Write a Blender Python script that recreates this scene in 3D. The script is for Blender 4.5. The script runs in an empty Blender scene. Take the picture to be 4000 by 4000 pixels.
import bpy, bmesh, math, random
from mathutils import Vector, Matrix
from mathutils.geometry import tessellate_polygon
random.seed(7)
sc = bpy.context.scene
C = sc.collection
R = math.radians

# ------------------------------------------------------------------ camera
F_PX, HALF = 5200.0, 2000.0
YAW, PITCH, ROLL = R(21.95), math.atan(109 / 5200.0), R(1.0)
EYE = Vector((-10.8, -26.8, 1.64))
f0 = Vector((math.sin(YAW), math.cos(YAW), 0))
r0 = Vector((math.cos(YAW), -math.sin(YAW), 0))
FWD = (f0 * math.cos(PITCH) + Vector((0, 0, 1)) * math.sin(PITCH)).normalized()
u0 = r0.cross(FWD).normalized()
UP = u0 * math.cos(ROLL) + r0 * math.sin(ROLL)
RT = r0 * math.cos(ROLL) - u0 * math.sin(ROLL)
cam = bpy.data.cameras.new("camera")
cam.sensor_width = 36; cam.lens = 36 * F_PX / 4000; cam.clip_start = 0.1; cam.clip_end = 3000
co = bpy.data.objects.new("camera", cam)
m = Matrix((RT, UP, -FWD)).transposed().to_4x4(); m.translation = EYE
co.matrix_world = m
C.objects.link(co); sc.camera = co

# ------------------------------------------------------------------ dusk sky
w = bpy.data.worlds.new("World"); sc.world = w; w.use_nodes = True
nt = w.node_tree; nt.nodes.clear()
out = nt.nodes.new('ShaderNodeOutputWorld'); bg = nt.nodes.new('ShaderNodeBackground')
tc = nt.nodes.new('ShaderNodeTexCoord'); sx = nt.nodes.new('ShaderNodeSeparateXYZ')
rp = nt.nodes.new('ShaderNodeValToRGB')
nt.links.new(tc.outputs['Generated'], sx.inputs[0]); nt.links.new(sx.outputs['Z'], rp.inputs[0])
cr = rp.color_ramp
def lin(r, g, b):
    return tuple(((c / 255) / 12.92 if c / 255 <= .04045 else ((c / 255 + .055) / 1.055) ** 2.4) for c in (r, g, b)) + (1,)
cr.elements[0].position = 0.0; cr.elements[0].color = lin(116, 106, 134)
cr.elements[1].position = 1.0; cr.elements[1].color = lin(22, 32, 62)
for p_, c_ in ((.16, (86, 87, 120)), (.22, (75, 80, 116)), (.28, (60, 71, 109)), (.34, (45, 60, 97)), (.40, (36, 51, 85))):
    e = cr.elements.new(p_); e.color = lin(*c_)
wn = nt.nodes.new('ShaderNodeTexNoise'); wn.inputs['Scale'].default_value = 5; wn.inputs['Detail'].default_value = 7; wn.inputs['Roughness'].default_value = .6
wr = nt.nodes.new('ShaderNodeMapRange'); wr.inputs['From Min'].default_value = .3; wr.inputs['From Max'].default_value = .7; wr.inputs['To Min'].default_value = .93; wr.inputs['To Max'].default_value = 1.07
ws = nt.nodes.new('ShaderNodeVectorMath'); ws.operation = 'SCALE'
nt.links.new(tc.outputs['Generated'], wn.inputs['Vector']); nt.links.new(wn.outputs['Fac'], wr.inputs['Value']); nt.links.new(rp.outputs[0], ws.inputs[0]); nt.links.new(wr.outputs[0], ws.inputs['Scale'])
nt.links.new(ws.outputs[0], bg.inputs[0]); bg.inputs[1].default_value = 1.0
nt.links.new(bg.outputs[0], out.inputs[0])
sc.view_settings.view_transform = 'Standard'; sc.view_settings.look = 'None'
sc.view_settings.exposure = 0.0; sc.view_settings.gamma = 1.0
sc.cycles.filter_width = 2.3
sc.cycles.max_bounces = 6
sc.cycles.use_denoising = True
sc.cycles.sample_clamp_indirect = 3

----

**WHAT IS NEEDED**
Return every line containing "scene".

**RESPONSE TO THIS TASK**
Write a Blender Python script that recreates this scene in 3D. The script is for Blender 4.5. The script runs in an empty Blender scene. Take the picture to be 4000 by 4000 pixels.
sc = bpy.context.scene